Faith, like love, is not something that I can bottle. It is not something I can prove to anyone as an academic exercise. The proof of love is only seen in the things I say and do. Faith in Jesus is the same. The fact of Easter is made real in me only when it changes me. The Easter faith has to change the way I am, right down to my core, then it will be seen by others.

I misunderstand things. I get things wrong with Viv, and so it’s not surprising that I will get things wrong with Jesus too. Faith like love does not start out perfect. There are stumbles along the way. But it is these that make the love and the faith stronger. It is the tests that show that it is strong enough for all of life, not just the good times.

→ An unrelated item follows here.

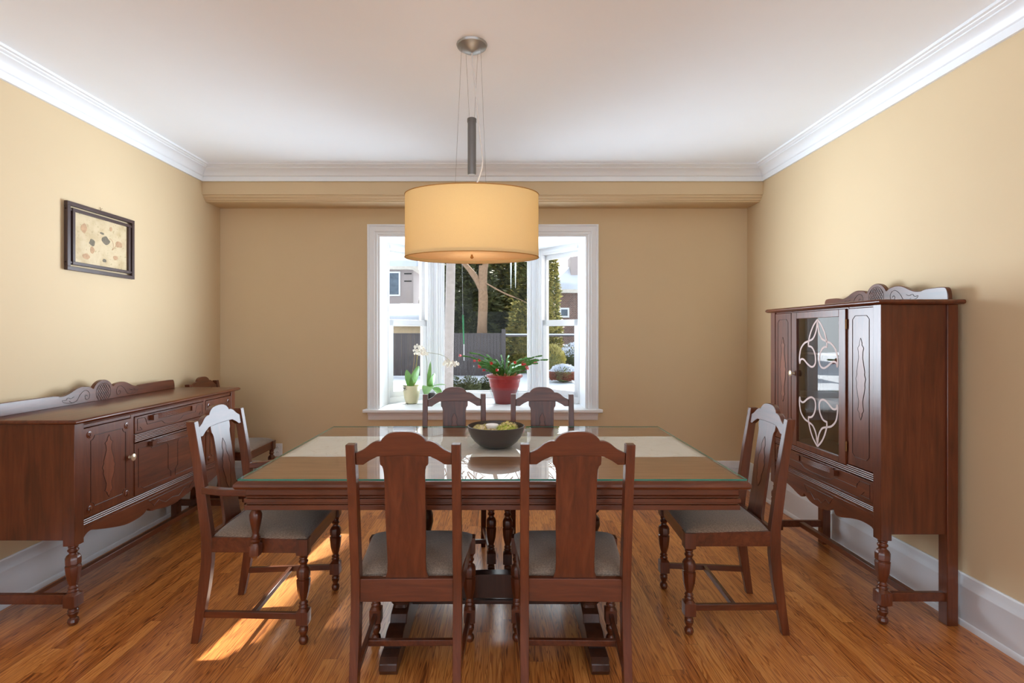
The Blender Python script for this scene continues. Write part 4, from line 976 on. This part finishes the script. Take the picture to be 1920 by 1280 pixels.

So I don’t have to be perfect to share my faith in the perfect love of God in Jesus. You don’t have to be perfect either. All that is required of me and you is for us to accept the faith of Easter. Let it sink in deep.

I don’t need to be perfect but I do need to be honest. Honest with myself, and honest with God. God can then work with my failures as easily as with my successes. Then the Spirit can fill and direct me where he wills, which is often not where I might have chosen to go.

So put on those spiritual trunks, go on, look deep into the clear blue water of the spirit and dive right in. Dive in to change yourself and bring that change into the lives of the people you meet.